Check every line of the entries that follow, and copy the ones containing "Write".
____________________
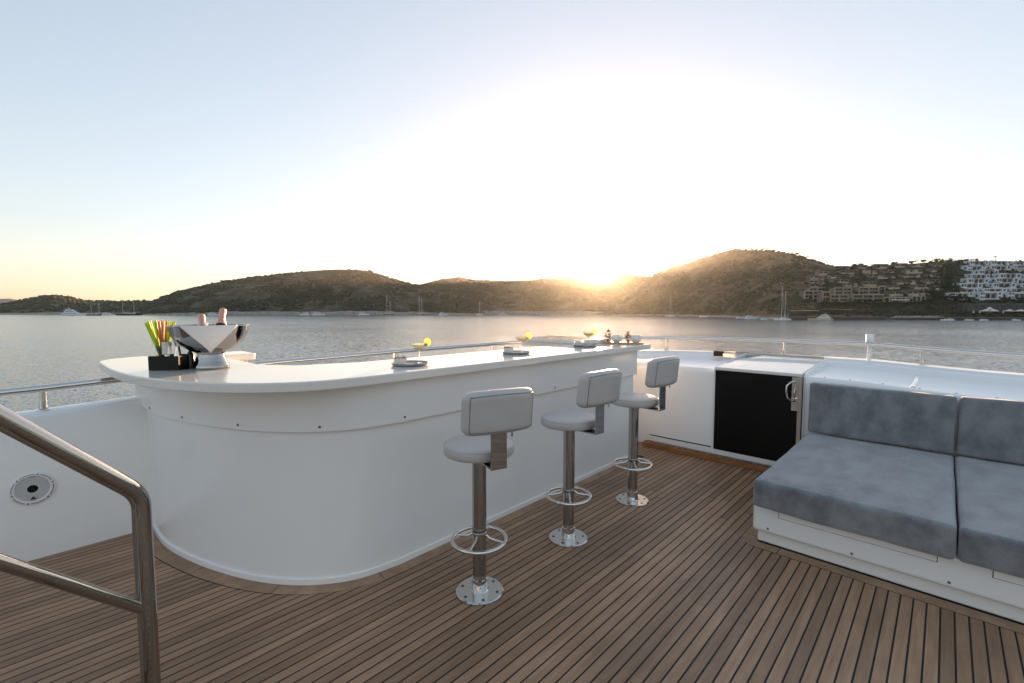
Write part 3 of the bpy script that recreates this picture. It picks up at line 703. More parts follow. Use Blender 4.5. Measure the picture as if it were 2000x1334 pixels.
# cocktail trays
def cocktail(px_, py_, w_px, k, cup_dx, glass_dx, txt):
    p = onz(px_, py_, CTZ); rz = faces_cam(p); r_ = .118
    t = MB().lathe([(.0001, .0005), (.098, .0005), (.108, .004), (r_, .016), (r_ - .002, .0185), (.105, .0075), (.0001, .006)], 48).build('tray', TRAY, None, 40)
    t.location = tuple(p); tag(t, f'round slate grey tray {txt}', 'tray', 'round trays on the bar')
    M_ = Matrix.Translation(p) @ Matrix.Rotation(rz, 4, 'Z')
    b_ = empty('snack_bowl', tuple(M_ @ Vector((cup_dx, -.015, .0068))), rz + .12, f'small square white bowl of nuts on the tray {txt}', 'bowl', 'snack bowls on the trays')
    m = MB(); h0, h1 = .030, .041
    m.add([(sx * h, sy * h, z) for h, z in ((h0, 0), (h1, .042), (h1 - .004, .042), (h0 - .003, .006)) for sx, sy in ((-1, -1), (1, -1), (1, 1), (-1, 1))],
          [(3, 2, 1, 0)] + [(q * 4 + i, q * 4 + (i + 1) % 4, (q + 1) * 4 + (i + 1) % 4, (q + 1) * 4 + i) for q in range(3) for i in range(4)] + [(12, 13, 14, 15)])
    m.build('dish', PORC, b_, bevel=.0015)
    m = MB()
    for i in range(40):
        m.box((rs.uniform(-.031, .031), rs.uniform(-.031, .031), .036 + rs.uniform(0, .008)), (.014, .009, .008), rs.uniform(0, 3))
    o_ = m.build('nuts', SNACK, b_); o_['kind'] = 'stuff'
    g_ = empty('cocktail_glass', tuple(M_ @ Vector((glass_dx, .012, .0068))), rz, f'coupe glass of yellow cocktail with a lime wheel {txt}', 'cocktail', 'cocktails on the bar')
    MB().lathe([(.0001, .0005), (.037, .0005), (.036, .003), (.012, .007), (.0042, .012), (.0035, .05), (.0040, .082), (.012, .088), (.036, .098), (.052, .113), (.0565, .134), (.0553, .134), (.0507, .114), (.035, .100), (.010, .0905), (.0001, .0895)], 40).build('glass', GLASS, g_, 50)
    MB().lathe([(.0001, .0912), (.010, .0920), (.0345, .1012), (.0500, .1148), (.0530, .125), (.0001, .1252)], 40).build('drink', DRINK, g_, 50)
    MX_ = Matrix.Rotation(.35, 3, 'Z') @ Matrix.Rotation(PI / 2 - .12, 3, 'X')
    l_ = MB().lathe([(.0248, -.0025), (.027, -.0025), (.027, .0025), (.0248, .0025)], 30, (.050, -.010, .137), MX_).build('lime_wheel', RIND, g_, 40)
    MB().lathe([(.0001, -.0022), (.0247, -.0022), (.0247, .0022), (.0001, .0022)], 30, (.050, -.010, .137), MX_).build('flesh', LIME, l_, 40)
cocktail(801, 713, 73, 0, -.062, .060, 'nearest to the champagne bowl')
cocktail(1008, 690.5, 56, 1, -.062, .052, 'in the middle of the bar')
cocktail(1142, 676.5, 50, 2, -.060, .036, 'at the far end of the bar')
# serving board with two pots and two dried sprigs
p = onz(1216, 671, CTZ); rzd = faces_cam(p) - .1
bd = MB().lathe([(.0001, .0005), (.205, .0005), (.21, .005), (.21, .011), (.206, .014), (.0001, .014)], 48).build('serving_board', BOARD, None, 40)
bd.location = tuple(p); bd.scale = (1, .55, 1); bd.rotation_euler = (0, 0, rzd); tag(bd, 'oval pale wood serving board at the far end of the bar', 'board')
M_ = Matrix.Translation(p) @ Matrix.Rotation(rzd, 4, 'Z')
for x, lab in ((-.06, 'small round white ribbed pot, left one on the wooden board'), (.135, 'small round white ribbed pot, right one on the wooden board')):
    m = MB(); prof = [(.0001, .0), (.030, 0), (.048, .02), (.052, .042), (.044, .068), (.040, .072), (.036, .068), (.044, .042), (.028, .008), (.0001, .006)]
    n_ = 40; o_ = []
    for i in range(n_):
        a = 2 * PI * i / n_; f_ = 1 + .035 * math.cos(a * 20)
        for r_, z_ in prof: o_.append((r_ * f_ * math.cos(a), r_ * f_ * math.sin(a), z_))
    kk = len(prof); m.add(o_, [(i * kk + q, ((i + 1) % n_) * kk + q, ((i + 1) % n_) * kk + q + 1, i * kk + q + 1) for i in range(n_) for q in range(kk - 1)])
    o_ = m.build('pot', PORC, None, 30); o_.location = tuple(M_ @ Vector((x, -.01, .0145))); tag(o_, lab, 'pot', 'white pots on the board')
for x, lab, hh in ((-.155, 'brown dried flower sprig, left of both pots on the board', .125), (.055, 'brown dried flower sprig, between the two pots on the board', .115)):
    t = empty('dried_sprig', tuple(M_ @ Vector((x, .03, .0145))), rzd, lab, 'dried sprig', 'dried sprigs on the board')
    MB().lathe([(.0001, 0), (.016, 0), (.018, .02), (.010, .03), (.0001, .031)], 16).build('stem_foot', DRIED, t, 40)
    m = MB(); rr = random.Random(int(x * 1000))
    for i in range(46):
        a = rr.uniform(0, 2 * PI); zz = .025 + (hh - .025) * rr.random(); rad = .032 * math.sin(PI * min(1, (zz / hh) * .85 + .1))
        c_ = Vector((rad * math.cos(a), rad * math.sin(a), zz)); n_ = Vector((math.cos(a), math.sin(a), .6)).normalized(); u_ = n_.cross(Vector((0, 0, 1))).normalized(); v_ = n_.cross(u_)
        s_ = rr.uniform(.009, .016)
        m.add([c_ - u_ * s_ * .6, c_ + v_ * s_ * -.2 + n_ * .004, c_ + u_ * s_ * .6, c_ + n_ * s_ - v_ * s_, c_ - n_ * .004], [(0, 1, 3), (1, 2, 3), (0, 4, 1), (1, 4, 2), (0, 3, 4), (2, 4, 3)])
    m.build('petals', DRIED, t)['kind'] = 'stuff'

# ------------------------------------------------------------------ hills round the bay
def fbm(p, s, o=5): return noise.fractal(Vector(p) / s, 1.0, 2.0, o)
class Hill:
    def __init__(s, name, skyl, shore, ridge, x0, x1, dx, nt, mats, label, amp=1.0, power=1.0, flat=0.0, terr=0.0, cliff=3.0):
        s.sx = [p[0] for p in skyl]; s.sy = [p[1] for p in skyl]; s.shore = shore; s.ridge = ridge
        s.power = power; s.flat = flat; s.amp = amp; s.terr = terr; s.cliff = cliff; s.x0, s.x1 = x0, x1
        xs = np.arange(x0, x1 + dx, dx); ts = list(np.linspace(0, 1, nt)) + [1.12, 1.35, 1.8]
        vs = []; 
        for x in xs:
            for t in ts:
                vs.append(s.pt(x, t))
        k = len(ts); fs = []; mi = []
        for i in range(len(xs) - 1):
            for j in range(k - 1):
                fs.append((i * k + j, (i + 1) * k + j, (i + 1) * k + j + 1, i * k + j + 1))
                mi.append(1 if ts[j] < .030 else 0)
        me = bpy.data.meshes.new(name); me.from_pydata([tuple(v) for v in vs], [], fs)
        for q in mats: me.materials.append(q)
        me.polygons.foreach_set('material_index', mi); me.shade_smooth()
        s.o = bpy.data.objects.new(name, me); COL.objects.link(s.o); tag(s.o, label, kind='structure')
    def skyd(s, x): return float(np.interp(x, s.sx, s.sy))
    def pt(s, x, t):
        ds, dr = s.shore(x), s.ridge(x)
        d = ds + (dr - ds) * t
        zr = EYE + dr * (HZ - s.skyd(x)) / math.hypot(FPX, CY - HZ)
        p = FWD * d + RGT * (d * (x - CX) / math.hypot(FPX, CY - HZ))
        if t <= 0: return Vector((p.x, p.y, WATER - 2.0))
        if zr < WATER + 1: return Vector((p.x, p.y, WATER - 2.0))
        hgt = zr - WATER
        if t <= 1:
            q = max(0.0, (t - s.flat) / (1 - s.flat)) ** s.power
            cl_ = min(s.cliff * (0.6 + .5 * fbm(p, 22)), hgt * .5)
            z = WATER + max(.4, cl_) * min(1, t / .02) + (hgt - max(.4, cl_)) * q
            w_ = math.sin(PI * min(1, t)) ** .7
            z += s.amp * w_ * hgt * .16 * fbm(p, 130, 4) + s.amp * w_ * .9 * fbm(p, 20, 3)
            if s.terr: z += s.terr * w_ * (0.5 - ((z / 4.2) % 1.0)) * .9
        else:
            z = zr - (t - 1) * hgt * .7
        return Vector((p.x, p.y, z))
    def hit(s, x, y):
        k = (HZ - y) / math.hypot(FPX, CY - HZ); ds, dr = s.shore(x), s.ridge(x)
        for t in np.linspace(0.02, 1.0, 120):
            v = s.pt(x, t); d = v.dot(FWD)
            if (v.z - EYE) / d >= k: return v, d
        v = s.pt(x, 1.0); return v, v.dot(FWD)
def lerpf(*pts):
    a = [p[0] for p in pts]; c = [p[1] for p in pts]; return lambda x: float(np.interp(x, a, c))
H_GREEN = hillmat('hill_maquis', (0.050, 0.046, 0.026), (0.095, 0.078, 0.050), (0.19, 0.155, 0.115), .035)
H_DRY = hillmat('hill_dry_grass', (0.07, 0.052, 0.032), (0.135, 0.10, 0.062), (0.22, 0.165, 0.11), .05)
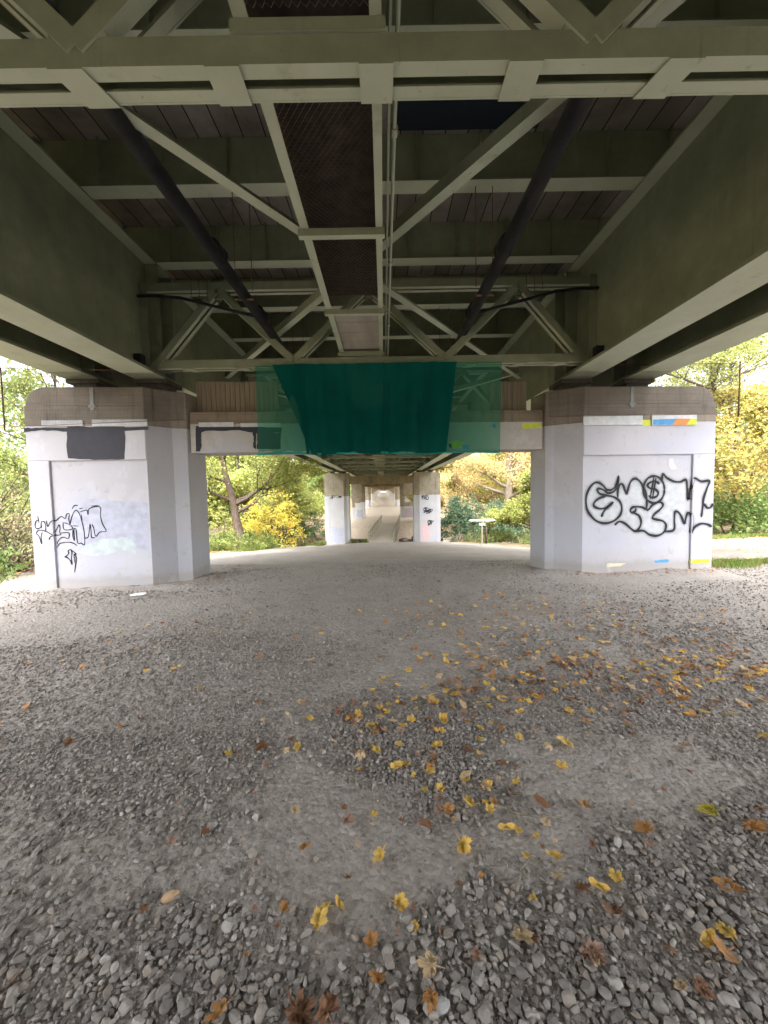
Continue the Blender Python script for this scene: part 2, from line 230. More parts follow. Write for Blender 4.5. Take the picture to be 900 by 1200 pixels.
____________________
> Complete output:
Write part 3 of the bpy script that recreates this picture. It picks up at line 703. More parts follow. Use Blender 4.5. Measure the picture as if it were 2000x1334 pixels.
Continue the Blender Python script for this scene: part 2, from line 230. More parts follow. Write for Blender 4.5. Take the picture to be 900 by 1200 pixels.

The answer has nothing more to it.